→ Objective:
Copy the lines of the data below exactly, starting at the first and stopping after the line that contains "S.view_settings.exposure = 0.32"; include no pictures.

→ Dataset excerpt:

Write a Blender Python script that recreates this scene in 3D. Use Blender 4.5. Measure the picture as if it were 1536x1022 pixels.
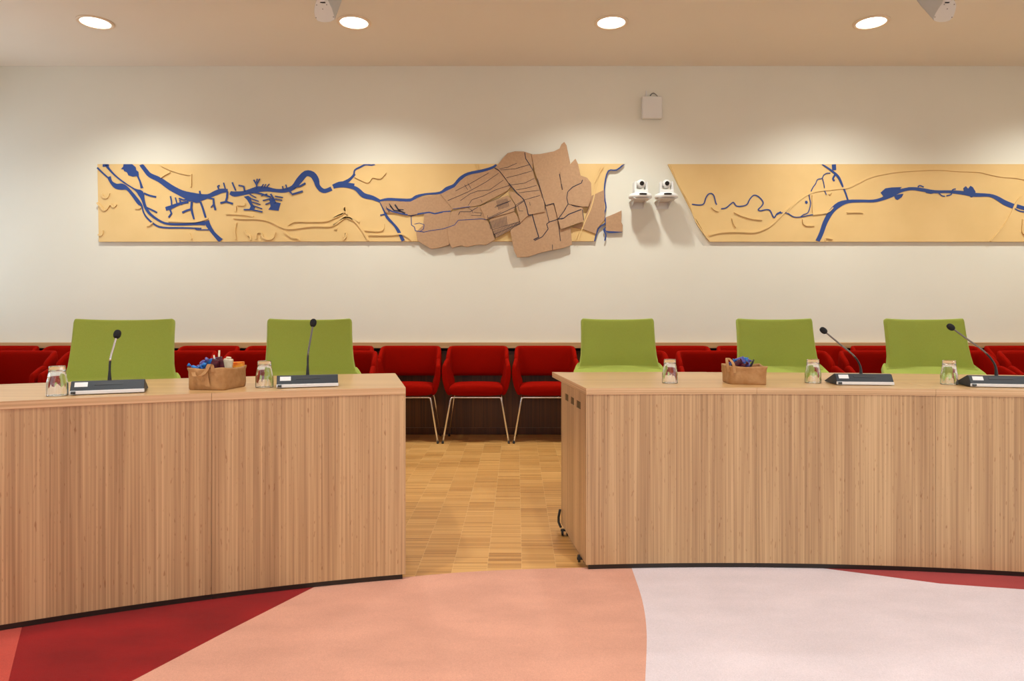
import bpy, bmesh, math, random
from mathutils import Vector, Matrix, noise
PI = math.pi
S = bpy.context.scene
for o in list(bpy.data.objects): bpy.data.objects.remove(o)
C = S.collection
random.seed(7)

# ------------------------------------------------------------------ camera
F = 1024.0; PX = 775.0; PY = 476.0; EYE = 1.035     # focal length in px, principal point, eye height (m)
WALL = 6.05; CEIL = 3.262
cd = bpy.data.cameras.new('camera'); cam = bpy.data.objects.new('camera', cd); C.objects.link(cam)
cam.location = (0, 0, EYE); cam.rotation_euler = (PI/2, 0, 0)
cd.sensor_width = 36; cd.lens = 36*F/1536
cd.shift_x = -(PX-768)/1536; cd.shift_y = -(511-PY)/1536
cd.clip_start = 0.05; cd.clip_end = 100
S.camera = cam
S.view_settings.view_transform = 'Standard'; S.view_settings.look = 'None'
S.view_settings.gamma = 1; S.view_settings.use_curve_mapping = False
S.view_settings.exposure = 0.32

# ------------------------------------------------------------------ daylight
w = bpy.data.worlds.new('world'); S.world = w; w.use_nodes = True
bg = w.node_tree.nodes['Background']; bg.inputs[0].default_value = (0.80, 0.90, 1.0, 1); bg.inputs[1].default_value = 2.2
RX0, RX1, RY0 = -4.95, 5.9, -4.6      # room extents (left, right, behind the camera)
WIN_BACK = [(-4.6, -2.2), (-1.8, 1.4), (3.2, 4.8)]      # window openings in the wall behind the camera
WIN_LEFT = [(-3.6, -1.2), (4.1, 5.85)]      # in the left wall
WIN_RIGHT = [(-2.6, -0.2), (0.8, 3.2)]      # and in the right wall
WZ0, WZ1 = 0.9, 2.7
def portal(loc, rot, sx, sy):
    l = bpy.data.lights.new('window_daylight', 'AREA'); l.shape = 'RECTANGLE'; l.size = sx; l.size_y = sy
    l.cycles.is_portal = True
    o = bpy.data.objects.new('window_daylight', l); o.location = loc; o.rotation_euler = rot; C.objects.link(o)
for a, b in WIN_BACK: portal(((a+b)/2, RY0-0.1, (WZ0+WZ1)/2), (PI/2, 0, 0), b-a, WZ1-WZ0)
for a, b in WIN_LEFT: portal((RX0-0.1, (a+b)/2, (WZ0+WZ1)/2), (PI/2, 0, -PI/2), b-a, WZ1-WZ0)
for a, b in WIN_RIGHT: portal((RX1+0.1, (a+b)/2, (WZ0+WZ1)/2), (PI/2, 0, PI/2), b-a, WZ1-WZ0)
# ------------------------------------------------------------------ recessed lamps of the ceiling
LAMP_ROW = 5.15
LAMP_X = [-3.178, -1.227, 0.714, 2.675, 4.63]
LAMP_Y = [LAMP_ROW, 1.7, -1.3]
def lamp_light(x, y):
    l = bpy.data.lights.new('lamp_light', 'SPOT'); l.energy = 128 if y == LAMP_ROW else 118
    l.spot_size = math.radians(133 if y == LAMP_ROW else 116); l.spot_blend = 1.0; l.shadow_soft_size = 0.07
    l.color = (0.86, 0.89, 0.84)
    o = bpy.data.objects.new('lamp_light', l); o.location = (x, y, CEIL-0.03); C.objects.link(o)
for y in LAMP_Y:
    for x in LAMP_X: lamp_light(x, y)

# ------------------------------------------------------------------ helpers
def P(px, py, d): s = F/d; return Vector(((px-PX)/s, d, EYE-(py-PY)/s))     # where a measured point lies at distance d
def floorpt(px, py, z=0.0): s = (py-PY)/(EYE-z); return ((px-PX)/s, F/s)

class MB:
    def __init__(s): s.v = []; s.f = []; s.m = []
    def add(s, vs, fs, mi=0):
        n = len(s.v); s.v += [tuple(v) for v in vs]; s.f += [tuple(i+n for i in f) for f in fs]; s.m += [mi]*len(fs)
    def box(s, a, b, mi=0):
        x0, y0, z0 = a; x1, y1, z1 = b
        s.add([(x0,y0,z0),(x1,y0,z0),(x1,y1,z0),(x0,y1,z0),(x0,y0,z1),(x1,y0,z1),(x1,y1,z1),(x0,y1,z1)],
              [(0,3,2,1),(4,5,6,7),(0,1,5,4),(1,2,6,5),(2,3,7,6),(3,0,4,7)], mi)
    def tube(s, pts, r, n=10, cap=True, mi=0):
        pts = [Vector(p) for p in pts]; rs = r if isinstance(r, (list, tuple)) else [r]*len(pts)
        rings = []; up = None
        for i, p in enumerate(pts):
            t = (pts[min(i+1, len(pts)-1)]-pts[max(i-1, 0)]).normalized()
            if up is None:
                up = Vector((0,0,1)) if abs(t.z) < 0.9 else Vector((1,0,0))
            a = (up-t*up.dot(t)).normalized(); up = a; b = t.cross(a)
            rings.append([p+(a*math.cos(2*PI*k/n)+b*math.sin(2*PI*k/n))*rs[i] for k in range(n)])
        vs = [v for rg in rings for v in rg]; fs = []
        for i in range(len(pts)-1):
            for k in range(n): fs.append((i*n+k, i*n+(k+1)%n, (i+1)*n+(k+1)%n, (i+1)*n+k))
        if cap: fs += [tuple(reversed(range(n))), tuple(range((len(pts)-1)*n, len(pts)*n))]
        s.add(vs, fs, mi)
    def lathe(s, prof, c=(0,0,0), n=32, mi=0, close=False):
        vs = []; fs = []
        for r, z in prof:
            for k in range(n): vs.append((c[0]+r*math.cos(2*PI*k/n), c[1]+r*math.sin(2*PI*k/n), c[2]+z))
        m = len(prof)
        for i in range(m-1 if not close else m):
            j = (i+1) % m
            for k in range(n): fs.append((i*n+k, i*n+(k+1)%n, j*n+(k+1)%n, j*n+k))
        if not close:
            if prof[0][0] > 1e-6: fs.append(tuple(reversed(range(n))))
            if prof[-1][0] > 1e-6: fs.append(tuple(range((m-1)*n, m*n)))
        s.add(vs, fs, mi)
    def prism(s, poly, y0, y1, mi=0):        # poly of (x,z), extruded between two depths (y0 nearer the room)
        n = len(poly); vs = [(x, y0, z) for x, z in poly]+[(x, y1, z) for x, z in poly]
        fs = [tuple(range(n)), tuple(reversed(range(n, 2*n)))]+[(i, i+n, (i+1)%n+n, (i+1)%n) for i in range(n)]
        s.add(vs, fs, mi)
    def slab(s, poly, z0, z1, mi=0):         # poly of (x,y)
        n = len(poly); vs = [(x, y, z1) for x, y in poly]+[(x, y, z0) for x, y in poly]
        fs = [tuple(range(n)), tuple(reversed(range(n, 2*n)))]+[(i, (i+1)%n, (i+1)%n+n, i+n) for i in range(n)]
        s.add(vs, fs, mi)
    def build(s, name, mats, parent=None, bevel=0, smooth=False, sub=0, seg=2, solid=0):
        me = bpy.data.meshes.new(name); me.from_pydata(s.v, [], s.f)
        if not isinstance(mats, (list, tuple)): mats = [mats]
        for m in mats: me.materials.append(m)
        for i, p in enumerate(me.polygons): p.material_index = s.m[i]; p.use_smooth = smooth
        bm = bmesh.new(); bm.from_mesh(me); bmesh.ops.recalc_face_normals(bm, faces=bm.faces); bm.to_mesh(me); bm.free()
        me.update()
        o = bpy.data.objects.new(name, me); C.objects.link(o)
        if parent: o.parent = parent
        if solid: md = o.modifiers.new('solid', 'SOLIDIFY'); md.thickness = solid; md.offset = 0
        if bevel:
            md = o.modifiers.new('bevel', 'BEVEL'); md.width = bevel; md.segments = seg; md.limit_method = 'ANGLE'; md.angle_limit = math.radians(35)
        if sub: md = o.modifiers.new('sub', 'SUBSURF'); md.levels = sub; md.render_levels = sub
        return o

def tag(o, label, cat, group=None):
    o['label'] = label; o['category'] = cat
    if group: o['group'] = group
    return o
def thing(name, label, cat, loc=(0,0,0), rz=0, group=None):
    o = bpy.data.objects.new(name, None); C.objects.link(o); o.location = loc; o.rotation_euler = (0,0,rz)
    o.empty_display_size = 0.05
    return tag(o, label, cat, group)
def struct(o): o['kind'] = 'structure'; return o
def kids(o): return [c for c in bpy.data.objects if c.parent == o]
def dup(root, loc, rz, label, group=None):
    r = root.copy(); C.objects.link(r); r.location = loc; r.rotation_euler = (0,0,rz); r['label'] = label
    if group: r['group'] = group
    for ch in kids(root):
        c = ch.copy(); C.objects.link(c); c.parent = r
        for g in kids(ch): d = g.copy(); C.objects.link(d); d.parent = c
    return r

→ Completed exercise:
Write a Blender Python script that recreates this scene in 3D. Use Blender 4.5. Measure the picture as if it were 1536x1022 pixels.
import bpy, bmesh, math, random
from mathutils import Vector, Matrix, noise
PI = math.pi
S = bpy.context.scene
for o in list(bpy.data.objects): bpy.data.objects.remove(o)
C = S.collection
random.seed(7)

# ------------------------------------------------------------------ camera
F = 1024.0; PX = 775.0; PY = 476.0; EYE = 1.035     # focal length in px, principal point, eye height (m)
WALL = 6.05; CEIL = 3.262
cd = bpy.data.cameras.new('camera'); cam = bpy.data.objects.new('camera', cd); C.objects.link(cam)
cam.location = (0, 0, EYE); cam.rotation_euler = (PI/2, 0, 0)
cd.sensor_width = 36; cd.lens = 36*F/1536
cd.shift_x = -(PX-768)/1536; cd.shift_y = -(511-PY)/1536
cd.clip_start = 0.05; cd.clip_end = 100
S.camera = cam
S.view_settings.view_transform = 'Standard'; S.view_settings.look = 'None'
S.view_settings.gamma = 1; S.view_settings.use_curve_mapping = False
S.view_settings.exposure = 0.32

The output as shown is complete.